▸ **Stated problem**
Repeat exactly the lines running from the line that contains "the left slope')" to the line that contains "slamp('street lamp behind"; include both ends and add nothing.
-- Begin --
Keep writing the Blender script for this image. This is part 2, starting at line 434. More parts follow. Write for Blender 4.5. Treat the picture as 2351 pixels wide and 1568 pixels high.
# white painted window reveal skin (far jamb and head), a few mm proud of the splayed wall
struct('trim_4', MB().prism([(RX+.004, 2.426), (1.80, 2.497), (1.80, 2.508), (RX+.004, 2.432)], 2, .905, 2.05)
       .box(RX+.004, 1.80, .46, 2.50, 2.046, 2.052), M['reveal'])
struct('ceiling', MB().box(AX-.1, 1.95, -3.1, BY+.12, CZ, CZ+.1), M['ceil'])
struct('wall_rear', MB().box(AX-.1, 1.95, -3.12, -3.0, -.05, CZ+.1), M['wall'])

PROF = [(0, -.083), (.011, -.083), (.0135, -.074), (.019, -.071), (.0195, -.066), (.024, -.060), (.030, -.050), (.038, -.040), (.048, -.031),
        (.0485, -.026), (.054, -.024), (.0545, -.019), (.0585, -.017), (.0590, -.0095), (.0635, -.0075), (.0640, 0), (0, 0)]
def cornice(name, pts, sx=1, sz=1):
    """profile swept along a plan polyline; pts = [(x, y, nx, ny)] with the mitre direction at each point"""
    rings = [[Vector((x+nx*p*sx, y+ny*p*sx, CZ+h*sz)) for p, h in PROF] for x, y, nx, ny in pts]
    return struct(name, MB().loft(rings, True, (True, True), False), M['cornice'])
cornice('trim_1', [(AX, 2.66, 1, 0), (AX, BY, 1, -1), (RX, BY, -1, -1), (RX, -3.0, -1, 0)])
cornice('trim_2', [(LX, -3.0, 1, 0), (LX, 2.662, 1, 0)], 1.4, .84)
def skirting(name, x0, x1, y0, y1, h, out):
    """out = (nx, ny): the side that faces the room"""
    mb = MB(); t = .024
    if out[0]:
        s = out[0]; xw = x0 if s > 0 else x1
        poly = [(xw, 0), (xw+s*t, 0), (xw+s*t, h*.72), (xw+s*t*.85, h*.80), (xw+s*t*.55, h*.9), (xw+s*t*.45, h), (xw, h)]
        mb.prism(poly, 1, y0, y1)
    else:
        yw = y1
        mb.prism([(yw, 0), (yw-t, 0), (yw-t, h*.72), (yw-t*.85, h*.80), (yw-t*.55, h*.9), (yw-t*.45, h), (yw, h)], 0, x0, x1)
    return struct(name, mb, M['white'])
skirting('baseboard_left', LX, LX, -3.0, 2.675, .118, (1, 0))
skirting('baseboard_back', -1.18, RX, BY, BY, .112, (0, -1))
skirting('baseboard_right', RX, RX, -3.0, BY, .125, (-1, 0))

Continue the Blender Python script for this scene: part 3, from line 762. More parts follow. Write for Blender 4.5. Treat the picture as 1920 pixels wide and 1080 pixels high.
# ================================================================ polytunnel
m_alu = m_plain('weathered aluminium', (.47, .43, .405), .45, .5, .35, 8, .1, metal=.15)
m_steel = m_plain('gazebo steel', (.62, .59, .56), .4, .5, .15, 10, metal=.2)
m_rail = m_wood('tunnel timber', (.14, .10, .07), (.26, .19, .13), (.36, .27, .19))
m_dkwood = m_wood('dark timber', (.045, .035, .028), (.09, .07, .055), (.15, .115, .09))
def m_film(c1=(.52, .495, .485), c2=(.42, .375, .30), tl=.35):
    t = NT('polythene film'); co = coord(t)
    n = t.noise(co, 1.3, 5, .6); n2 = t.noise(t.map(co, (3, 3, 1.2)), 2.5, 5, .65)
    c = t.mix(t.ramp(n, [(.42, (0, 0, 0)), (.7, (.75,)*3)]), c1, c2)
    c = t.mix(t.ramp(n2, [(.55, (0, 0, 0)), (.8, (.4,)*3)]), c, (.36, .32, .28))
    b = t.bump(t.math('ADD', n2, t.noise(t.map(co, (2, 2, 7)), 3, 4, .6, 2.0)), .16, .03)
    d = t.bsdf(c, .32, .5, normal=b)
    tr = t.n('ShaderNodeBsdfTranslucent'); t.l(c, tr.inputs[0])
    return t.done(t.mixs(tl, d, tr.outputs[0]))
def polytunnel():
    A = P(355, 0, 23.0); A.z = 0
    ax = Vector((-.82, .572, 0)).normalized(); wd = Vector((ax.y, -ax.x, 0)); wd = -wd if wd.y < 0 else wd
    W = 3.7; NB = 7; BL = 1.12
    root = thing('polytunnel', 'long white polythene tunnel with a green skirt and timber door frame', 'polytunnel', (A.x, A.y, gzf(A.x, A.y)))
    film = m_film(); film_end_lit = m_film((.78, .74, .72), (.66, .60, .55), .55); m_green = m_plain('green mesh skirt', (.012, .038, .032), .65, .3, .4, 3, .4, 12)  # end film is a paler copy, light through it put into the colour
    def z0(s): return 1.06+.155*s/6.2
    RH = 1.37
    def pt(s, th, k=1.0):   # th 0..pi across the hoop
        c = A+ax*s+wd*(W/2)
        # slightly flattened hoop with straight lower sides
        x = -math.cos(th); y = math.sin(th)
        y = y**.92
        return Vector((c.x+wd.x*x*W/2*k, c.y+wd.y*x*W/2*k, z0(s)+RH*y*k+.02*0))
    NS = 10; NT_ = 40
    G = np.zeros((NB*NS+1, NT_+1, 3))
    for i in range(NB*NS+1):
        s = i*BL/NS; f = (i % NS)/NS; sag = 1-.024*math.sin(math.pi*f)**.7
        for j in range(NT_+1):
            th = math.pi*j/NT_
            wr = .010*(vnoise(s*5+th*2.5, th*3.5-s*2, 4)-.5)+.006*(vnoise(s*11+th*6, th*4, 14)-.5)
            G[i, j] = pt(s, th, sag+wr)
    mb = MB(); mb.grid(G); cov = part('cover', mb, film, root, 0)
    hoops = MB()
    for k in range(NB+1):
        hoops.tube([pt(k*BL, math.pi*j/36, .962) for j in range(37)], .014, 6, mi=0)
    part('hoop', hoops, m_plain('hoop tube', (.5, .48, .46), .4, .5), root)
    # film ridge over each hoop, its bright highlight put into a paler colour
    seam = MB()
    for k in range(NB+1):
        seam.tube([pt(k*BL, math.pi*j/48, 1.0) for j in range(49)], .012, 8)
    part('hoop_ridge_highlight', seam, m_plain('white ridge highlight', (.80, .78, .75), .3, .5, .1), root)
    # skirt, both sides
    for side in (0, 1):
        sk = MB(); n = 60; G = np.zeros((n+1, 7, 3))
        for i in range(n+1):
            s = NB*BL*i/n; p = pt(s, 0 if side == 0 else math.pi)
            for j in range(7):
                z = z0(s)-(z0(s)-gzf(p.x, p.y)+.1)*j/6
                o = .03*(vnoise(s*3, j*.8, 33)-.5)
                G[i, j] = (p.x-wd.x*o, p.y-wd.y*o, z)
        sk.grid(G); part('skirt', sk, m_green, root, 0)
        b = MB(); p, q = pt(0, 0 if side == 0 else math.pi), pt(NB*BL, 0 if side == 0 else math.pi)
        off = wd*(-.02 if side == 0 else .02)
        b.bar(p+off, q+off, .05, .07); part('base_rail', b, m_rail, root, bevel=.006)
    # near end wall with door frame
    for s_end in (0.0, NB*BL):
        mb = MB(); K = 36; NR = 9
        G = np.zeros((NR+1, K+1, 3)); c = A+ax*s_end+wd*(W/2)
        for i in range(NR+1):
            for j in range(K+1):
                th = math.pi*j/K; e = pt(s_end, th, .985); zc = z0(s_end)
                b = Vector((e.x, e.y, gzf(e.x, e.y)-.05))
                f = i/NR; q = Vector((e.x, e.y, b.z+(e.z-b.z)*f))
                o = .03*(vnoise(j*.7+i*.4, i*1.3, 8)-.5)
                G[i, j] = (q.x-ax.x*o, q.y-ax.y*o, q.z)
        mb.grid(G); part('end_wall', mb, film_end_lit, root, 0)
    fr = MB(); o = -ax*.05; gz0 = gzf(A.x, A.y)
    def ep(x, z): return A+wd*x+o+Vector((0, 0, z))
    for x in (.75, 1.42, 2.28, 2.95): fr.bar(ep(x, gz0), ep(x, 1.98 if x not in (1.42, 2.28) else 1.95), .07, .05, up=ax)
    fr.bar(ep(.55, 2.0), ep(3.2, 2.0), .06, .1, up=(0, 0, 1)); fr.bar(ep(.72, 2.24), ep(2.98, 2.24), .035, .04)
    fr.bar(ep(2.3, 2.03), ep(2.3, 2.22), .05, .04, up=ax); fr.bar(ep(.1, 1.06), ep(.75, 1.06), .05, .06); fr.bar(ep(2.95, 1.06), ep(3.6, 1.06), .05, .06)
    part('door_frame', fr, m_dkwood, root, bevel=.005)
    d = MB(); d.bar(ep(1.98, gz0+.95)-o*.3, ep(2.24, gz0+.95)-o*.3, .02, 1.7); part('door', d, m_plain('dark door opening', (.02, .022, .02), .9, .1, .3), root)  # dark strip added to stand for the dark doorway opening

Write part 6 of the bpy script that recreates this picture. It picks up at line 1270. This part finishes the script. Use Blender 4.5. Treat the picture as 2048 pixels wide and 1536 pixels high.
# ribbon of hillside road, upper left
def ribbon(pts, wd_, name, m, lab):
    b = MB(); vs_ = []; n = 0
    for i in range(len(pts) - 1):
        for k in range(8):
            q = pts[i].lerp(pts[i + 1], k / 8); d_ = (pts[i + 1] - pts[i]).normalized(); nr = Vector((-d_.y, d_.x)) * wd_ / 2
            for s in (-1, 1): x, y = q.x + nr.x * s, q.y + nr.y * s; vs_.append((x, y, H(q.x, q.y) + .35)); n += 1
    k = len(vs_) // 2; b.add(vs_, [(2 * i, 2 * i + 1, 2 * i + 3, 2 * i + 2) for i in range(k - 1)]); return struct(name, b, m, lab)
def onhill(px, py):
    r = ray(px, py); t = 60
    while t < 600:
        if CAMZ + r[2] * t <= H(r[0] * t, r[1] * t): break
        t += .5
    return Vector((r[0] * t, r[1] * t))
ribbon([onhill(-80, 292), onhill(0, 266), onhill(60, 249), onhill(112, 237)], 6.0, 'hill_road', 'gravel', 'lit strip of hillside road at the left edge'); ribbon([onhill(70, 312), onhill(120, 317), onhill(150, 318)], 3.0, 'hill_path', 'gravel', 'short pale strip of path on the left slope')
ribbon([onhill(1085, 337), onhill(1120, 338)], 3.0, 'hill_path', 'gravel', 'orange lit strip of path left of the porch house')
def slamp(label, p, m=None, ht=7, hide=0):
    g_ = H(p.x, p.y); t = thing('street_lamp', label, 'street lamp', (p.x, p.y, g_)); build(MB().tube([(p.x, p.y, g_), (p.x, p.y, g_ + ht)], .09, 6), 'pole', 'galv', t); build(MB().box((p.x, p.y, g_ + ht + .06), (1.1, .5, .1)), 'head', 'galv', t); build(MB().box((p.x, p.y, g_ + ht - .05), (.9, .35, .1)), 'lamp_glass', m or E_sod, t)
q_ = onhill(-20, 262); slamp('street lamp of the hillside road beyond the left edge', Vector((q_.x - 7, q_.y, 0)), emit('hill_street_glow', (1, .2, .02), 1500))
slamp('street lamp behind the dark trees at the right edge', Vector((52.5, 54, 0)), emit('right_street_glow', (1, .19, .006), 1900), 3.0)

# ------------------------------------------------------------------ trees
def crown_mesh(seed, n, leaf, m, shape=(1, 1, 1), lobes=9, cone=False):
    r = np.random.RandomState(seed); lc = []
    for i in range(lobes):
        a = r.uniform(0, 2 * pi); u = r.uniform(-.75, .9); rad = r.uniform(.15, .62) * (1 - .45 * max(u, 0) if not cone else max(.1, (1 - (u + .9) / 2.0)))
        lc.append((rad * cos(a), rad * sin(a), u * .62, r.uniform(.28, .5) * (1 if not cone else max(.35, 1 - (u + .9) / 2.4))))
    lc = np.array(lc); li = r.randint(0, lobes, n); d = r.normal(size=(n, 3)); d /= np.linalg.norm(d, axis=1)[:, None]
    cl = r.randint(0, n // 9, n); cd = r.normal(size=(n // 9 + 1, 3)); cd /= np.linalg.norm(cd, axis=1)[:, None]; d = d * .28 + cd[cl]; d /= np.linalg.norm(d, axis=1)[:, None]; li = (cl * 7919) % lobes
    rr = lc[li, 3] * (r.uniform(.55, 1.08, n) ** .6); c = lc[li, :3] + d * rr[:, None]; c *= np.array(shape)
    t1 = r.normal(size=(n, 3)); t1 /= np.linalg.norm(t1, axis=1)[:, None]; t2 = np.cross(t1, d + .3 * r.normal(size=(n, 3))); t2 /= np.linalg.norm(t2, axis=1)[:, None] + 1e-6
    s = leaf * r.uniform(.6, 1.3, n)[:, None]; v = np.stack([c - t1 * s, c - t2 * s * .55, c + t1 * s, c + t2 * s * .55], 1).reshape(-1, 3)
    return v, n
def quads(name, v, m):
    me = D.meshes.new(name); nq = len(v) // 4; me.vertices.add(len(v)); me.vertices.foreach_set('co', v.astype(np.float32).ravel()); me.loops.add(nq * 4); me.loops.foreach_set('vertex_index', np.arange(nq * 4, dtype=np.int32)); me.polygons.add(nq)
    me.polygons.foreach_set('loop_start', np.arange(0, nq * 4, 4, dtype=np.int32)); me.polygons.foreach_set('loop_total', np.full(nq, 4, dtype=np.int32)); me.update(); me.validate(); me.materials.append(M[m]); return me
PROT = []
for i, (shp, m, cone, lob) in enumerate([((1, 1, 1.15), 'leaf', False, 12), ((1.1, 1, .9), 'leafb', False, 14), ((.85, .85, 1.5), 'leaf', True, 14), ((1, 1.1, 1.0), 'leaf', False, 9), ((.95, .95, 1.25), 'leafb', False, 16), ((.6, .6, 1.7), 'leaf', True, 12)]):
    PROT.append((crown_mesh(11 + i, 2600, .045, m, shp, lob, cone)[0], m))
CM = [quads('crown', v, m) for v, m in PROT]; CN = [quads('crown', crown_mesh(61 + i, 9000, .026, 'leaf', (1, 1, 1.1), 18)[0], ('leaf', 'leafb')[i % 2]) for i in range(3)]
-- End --
▸ **Result for this task**
ribbon([onhill(-80, 292), onhill(0, 266), onhill(60, 249), onhill(112, 237)], 6.0, 'hill_road', 'gravel', 'lit strip of hillside road at the left edge'); ribbon([onhill(70, 312), onhill(120, 317), onhill(150, 318)], 3.0, 'hill_path', 'gravel', 'short pale strip of path on the left slope')
ribbon([onhill(1085, 337), onhill(1120, 338)], 3.0, 'hill_path', 'gravel', 'orange lit strip of path left of the porch house')
def slamp(label, p, m=None, ht=7, hide=0):
    g_ = H(p.x, p.y); t = thing('street_lamp', label, 'street lamp', (p.x, p.y, g_)); build(MB().tube([(p.x, p.y, g_), (p.x, p.y, g_ + ht)], .09, 6), 'pole', 'galv', t); build(MB().box((p.x, p.y, g_ + ht + .06), (1.1, .5, .1)), 'head', 'galv', t); build(MB().box((p.x, p.y, g_ + ht - .05), (.9, .35, .1)), 'lamp_glass', m or E_sod, t)
q_ = onhill(-20, 262); slamp('street lamp of the hillside road beyond the left edge', Vector((q_.x - 7, q_.y, 0)), emit('hill_street_glow', (1, .2, .02), 1500))
slamp('street lamp behind the dark trees at the right edge', Vector((52.5, 54, 0)), emit('right_street_glow', (1, .19, .006), 1900), 3.0)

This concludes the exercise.